In full and without alteration, give the listing again.

** start Data segment **

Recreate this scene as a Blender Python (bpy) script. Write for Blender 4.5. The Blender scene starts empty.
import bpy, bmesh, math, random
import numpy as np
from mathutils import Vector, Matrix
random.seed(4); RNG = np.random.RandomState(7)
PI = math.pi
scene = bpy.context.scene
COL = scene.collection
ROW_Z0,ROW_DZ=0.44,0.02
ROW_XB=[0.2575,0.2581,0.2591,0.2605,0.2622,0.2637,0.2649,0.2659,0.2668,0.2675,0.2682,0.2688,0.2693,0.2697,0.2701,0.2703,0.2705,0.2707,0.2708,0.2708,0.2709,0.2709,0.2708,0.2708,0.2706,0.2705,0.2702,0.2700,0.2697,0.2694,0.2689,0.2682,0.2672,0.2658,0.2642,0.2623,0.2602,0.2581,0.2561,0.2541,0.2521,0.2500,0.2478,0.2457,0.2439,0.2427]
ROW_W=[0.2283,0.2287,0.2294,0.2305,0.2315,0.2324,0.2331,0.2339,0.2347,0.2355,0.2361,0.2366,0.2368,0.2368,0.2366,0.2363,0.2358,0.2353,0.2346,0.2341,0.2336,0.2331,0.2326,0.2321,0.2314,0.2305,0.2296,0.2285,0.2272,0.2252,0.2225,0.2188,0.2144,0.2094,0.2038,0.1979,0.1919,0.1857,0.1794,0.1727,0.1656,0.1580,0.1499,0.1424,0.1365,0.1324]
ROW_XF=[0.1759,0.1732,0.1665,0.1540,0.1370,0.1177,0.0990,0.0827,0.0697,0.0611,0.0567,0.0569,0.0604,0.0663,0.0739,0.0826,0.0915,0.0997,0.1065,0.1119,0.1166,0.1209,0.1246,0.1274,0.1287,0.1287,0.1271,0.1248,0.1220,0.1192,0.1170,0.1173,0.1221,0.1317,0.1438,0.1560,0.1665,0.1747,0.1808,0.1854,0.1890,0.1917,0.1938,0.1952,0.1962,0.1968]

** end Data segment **

Solution:
Recreate this scene as a Blender Python (bpy) script. Write for Blender 4.5. The Blender scene starts empty.
import bpy, bmesh, math, random
import numpy as np
from mathutils import Vector, Matrix
random.seed(4); RNG = np.random.RandomState(7)
PI = math.pi
scene = bpy.context.scene
COL = scene.collection
ROW_Z0,ROW_DZ=0.44,0.02
ROW_XB=[0.2575,0.2581,0.2591,0.2605,0.2622,0.2637,0.2649,0.2659,0.2668,0.2675,0.2682,0.2688,0.2693,0.2697,0.2701,0.2703,0.2705,0.2707,0.2708,0.2708,0.2709,0.2709,0.2708,0.2708,0.2706,0.2705,0.2702,0.2700,0.2697,0.2694,0.2689,0.2682,0.2672,0.2658,0.2642,0.2623,0.2602,0.2581,0.2561,0.2541,0.2521,0.2500,0.2478,0.2457,0.2439,0.2427]
ROW_W=[0.2283,0.2287,0.2294,0.2305,0.2315,0.2324,0.2331,0.2339,0.2347,0.2355,0.2361,0.2366,0.2368,0.2368,0.2366,0.2363,0.2358,0.2353,0.2346,0.2341,0.2336,0.2331,0.2326,0.2321,0.2314,0.2305,0.2296,0.2285,0.2272,0.2252,0.2225,0.2188,0.2144,0.2094,0.2038,0.1979,0.1919,0.1857,0.1794,0.1727,0.1656,0.1580,0.1499,0.1424,0.1365,0.1324]
ROW_XF=[0.1759,0.1732,0.1665,0.1540,0.1370,0.1177,0.0990,0.0827,0.0697,0.0611,0.0567,0.0569,0.0604,0.0663,0.0739,0.0826,0.0915,0.0997,0.1065,0.1119,0.1166,0.1209,0.1246,0.1274,0.1287,0.1287,0.1271,0.1248,0.1220,0.1192,0.1170,0.1173,0.1221,0.1317,0.1438,0.1560,0.1665,0.1747,0.1808,0.1854,0.1890,0.1917,0.1938,0.1952,0.1962,0.1968]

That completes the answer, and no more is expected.